Memlüklerin Moğollar karşısında zafere -muhtemelen Memlükler dahil herkesi şaşırtmıştı- götüren savaş söz konusu olunca şu soruya cevap aramak gerek:
Memlük zaferini hazırlayan sebepler nelerdir? Yalnızca talihin bir oyunu muydu? Yoksa bu netice bir çabanın veya stratejik bir dehanın ürünü müydü? Bu makalede, Memlüklerin zaferi ve Moğolların yenilgisinin veya müteveffa Prof. John M. Smith Jr.’un ifadesiyle, Memlüklerin başarısı ve Moğolların başarısızlığının bazı etkilerini ele alacağız.
Savaşın gürültüsü nihayet dinip tozlar yatıştığında, Sultan Kutuz savaş alanında ne buldu? Çok sayıda Moğol cesedi ve bir miktar esir… Diğer Moğollar ise yakındaki tepelere ve (Calut Vadisi dahil) dere yataklarına sığınmışlardı. Bunların da peşine düşüldü ve dere yataklarına saklananlar çıkarılan yangınlar yüzünden ya açığa çıktılar veya diri diri yandılar.
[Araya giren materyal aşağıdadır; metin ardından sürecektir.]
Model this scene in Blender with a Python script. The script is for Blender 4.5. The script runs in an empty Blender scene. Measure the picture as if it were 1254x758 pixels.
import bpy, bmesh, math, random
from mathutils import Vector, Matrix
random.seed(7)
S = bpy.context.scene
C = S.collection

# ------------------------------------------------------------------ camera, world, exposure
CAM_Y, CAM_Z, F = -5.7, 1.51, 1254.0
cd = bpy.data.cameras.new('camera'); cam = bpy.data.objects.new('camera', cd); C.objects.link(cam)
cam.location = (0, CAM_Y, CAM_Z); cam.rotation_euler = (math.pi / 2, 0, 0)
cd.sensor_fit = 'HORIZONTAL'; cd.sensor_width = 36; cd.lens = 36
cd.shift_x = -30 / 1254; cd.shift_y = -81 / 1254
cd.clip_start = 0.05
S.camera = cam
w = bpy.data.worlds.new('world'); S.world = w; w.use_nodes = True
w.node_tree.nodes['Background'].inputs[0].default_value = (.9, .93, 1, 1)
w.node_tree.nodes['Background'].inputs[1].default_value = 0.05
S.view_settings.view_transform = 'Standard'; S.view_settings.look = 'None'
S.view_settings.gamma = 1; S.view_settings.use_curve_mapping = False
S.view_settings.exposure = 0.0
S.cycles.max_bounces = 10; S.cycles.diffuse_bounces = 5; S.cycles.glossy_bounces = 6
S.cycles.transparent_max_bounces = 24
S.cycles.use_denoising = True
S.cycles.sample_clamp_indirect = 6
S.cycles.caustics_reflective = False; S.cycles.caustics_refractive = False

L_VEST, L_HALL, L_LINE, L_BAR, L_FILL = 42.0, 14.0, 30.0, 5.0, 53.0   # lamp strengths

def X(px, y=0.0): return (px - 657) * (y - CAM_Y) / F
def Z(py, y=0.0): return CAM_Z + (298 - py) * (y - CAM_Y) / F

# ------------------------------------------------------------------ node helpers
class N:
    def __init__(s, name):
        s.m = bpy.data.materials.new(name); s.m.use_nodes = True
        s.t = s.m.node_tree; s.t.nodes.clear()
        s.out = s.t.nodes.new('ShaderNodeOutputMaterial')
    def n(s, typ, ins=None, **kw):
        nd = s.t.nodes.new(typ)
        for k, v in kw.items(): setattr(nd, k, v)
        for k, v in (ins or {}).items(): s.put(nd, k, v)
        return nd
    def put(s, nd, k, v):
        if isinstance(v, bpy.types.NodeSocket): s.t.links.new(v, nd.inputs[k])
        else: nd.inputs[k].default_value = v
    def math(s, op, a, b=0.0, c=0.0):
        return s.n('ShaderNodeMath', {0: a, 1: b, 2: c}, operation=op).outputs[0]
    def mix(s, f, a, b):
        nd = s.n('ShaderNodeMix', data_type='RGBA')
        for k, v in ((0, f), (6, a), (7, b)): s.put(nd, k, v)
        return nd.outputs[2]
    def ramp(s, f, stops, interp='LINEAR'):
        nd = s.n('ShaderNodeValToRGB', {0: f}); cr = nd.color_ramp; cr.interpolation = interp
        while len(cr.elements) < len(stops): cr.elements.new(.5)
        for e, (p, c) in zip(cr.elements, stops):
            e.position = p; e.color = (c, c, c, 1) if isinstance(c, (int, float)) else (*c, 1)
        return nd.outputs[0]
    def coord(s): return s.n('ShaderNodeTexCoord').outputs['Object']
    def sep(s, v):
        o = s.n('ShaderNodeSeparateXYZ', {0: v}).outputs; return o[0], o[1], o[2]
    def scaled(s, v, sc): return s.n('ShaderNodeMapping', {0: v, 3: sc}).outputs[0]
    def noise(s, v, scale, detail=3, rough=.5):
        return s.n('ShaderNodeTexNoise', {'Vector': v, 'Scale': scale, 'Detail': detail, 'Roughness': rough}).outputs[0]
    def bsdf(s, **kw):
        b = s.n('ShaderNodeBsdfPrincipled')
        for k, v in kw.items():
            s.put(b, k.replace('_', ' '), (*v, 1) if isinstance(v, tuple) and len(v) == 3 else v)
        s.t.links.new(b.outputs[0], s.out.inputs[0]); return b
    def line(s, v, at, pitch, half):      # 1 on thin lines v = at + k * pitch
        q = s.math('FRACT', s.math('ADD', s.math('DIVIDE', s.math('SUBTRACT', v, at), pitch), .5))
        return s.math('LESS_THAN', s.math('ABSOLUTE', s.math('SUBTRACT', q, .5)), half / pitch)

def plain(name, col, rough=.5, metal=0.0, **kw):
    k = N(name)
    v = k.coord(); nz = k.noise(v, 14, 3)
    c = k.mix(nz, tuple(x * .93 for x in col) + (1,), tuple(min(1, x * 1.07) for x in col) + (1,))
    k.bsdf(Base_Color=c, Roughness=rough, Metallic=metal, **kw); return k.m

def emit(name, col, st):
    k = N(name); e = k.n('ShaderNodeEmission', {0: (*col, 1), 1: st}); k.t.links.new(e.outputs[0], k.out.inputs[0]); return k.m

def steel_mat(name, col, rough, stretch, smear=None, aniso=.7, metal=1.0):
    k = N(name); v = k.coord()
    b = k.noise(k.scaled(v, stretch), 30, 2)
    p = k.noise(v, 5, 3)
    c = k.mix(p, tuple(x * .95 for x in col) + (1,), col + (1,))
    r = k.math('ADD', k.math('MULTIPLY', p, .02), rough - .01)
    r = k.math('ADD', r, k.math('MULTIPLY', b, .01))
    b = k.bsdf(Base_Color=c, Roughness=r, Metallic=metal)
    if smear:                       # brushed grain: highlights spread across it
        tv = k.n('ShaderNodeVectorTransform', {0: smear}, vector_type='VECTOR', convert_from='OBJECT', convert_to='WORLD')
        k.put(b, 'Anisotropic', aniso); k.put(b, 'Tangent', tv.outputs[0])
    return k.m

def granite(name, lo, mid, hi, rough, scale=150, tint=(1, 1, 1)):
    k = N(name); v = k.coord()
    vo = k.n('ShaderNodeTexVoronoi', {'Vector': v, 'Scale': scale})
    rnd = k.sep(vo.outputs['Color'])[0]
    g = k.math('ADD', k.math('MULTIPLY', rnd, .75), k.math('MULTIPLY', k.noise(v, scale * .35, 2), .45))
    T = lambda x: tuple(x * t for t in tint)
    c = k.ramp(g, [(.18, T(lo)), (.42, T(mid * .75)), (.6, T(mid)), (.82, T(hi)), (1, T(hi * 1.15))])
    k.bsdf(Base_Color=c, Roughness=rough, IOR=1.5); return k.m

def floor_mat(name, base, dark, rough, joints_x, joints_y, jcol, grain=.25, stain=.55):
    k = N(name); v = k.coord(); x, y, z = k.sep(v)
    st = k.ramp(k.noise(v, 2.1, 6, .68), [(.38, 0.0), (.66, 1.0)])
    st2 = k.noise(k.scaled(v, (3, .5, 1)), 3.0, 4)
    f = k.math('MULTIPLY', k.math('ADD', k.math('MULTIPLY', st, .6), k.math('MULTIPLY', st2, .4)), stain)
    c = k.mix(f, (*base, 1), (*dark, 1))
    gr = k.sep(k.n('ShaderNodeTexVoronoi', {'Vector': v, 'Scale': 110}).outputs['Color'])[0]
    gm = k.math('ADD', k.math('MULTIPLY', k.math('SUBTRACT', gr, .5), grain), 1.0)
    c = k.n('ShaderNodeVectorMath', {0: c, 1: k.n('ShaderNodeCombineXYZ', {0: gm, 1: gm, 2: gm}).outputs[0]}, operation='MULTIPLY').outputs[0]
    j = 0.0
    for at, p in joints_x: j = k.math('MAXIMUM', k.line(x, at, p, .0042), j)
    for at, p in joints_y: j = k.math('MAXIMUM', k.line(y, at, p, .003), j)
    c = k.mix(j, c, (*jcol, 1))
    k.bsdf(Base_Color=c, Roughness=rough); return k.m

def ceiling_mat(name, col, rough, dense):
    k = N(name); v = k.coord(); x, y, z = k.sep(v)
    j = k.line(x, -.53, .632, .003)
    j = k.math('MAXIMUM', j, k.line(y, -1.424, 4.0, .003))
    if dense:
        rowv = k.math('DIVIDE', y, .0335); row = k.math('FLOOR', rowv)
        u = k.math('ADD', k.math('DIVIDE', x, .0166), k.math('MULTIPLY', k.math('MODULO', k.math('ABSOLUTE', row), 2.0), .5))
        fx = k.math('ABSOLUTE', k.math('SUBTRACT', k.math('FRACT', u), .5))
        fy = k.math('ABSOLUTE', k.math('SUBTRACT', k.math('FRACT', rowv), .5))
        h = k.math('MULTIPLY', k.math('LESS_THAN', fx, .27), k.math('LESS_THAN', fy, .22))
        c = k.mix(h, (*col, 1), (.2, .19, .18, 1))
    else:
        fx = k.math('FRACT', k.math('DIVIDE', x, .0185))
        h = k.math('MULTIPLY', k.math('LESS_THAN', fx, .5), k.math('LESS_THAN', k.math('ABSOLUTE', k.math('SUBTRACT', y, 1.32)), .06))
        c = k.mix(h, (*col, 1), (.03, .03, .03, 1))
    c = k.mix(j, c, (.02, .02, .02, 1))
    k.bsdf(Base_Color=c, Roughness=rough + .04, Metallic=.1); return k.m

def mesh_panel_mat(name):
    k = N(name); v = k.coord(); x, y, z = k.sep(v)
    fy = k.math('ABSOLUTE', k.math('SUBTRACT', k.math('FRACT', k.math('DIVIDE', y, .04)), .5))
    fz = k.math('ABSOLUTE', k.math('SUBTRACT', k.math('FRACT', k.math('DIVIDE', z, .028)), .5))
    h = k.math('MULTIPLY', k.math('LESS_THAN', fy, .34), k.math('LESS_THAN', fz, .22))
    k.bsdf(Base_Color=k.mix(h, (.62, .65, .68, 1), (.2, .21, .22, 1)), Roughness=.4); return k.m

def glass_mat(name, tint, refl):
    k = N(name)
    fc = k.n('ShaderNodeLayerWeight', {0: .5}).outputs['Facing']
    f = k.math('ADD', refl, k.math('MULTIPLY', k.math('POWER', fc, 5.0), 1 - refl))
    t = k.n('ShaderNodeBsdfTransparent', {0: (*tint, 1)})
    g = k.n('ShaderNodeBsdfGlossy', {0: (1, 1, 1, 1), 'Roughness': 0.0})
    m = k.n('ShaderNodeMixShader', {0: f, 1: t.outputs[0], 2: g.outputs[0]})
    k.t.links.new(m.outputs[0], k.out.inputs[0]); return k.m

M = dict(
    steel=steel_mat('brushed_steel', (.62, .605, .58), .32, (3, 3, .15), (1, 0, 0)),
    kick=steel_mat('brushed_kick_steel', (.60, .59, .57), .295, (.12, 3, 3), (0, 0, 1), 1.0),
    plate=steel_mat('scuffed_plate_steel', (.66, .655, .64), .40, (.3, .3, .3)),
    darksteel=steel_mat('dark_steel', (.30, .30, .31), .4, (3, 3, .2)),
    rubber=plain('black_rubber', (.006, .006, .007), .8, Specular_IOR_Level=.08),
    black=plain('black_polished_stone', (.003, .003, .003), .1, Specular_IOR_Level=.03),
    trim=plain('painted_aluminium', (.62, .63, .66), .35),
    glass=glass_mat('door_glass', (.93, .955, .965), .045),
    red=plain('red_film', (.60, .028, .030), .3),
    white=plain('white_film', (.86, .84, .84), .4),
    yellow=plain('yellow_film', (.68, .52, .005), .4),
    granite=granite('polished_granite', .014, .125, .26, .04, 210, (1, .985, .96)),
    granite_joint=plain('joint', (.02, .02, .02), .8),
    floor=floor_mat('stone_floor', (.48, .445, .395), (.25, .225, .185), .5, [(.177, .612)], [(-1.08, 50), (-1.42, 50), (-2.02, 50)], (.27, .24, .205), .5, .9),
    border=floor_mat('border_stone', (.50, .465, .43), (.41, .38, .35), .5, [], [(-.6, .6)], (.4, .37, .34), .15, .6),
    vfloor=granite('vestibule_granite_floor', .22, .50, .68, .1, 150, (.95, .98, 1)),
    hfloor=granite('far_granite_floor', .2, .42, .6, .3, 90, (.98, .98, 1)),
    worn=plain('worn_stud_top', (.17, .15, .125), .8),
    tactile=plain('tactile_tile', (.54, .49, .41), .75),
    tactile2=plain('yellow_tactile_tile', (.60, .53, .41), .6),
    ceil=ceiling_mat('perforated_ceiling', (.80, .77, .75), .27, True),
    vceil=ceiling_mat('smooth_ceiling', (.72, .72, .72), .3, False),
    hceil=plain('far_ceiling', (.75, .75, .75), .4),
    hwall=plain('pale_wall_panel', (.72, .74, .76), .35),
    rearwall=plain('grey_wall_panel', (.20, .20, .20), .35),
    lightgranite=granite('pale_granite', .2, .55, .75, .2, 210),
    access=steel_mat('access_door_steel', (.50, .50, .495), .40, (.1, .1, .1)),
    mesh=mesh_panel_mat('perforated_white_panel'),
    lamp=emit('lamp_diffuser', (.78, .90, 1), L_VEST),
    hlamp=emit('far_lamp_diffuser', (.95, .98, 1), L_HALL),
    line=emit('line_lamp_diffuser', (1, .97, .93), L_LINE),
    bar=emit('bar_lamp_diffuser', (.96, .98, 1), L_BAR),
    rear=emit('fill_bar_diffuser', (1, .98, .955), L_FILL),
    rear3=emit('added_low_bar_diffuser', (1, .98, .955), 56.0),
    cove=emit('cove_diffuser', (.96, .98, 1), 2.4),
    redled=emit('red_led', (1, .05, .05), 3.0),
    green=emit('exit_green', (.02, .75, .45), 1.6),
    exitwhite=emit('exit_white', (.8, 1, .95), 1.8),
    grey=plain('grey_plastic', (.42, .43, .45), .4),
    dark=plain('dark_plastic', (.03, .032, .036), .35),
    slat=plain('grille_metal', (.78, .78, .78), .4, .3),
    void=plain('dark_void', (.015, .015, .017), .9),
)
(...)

Savaş meydanından kaçabilen Moğollar ise kuzeye yönelerek ülkeyi terk ettiler. Yol boyunca da subayları ve Moğol yanlısı yerel kabile mensuplarını yanlarına aldılar. Bölgedeki köylüler ve bedeviler yenilip kaçan Moğolları avlamada üzerlerine düşeni yaptılar. Emir Baybars bir Memlük birliğinin başında Moğolları Suriye’nin kuzeyine kadar takip etti. Ele geçirdikleri ganimetler arasında Moğol garnizonu ile birlikte Suriye’de bulunan Moğol kadınlar ve çocuklar da vardı.
Moğol komutanı Kitbuka’nın savaş meydanındaki ölüler arasında bulunan cesedi oğlu tarafından teşhis edildi. Savaşın nimetlerini paylaşmak veya en azından affedilmek için üç Eyyubî prensi öne çıktı. Hamalı el-Mansur Muhammed Memlüklerin yanında savaşmıştı ve kuzey Suriye’deki prensliğine geri döndürülerek ödüllendirildi. Sabık Humus prensi Melik Eşref Musa Moğolların saflarında savaşmıştı ancak savaş meydanından (Memlüklerle koordineli olduğu açıktı) erken kaçmasından dolayı ödüllendirilmedi. Yine de birkaç yıl sonra Humus’a dönmeyi başardı. Öbür yandan, kuzey Golan’daki Sübeybe ve Baniyas emiri Said Hasan da ödüllendirilmeyip, Moğolları coşkuyla desteklemesi ve savaşın sonuna kadar onların safında savaşması (ve hatta Hıristiyanlığı kabul ettiğine dair dedikodular vardır) nedeniyle ağır biçimde cezalandırıldı ve oracıkta idam edildi.
Kutuz Şam’a ilerledi ve 8 Eylül’de, yani savaştan yalnızca beş gün sonra oraya ulaştı. Moğolların yenildiği haberi bu şehre ulaştığında Hıristiyan karşıtı ayaklanmalar çıkmıştı. Hıristiyanların Moğolları coşkuyla karşıladığı görüldü (oysa Moğolların yerel işbirlikçilerinin hepsi Müslümandı) ve Hıristiyanlar kısa süreliğine -ama aşırı gürültücü bir şekilde- zımmi yasalarının kaldırılmasının sevincini yaşamışlardı.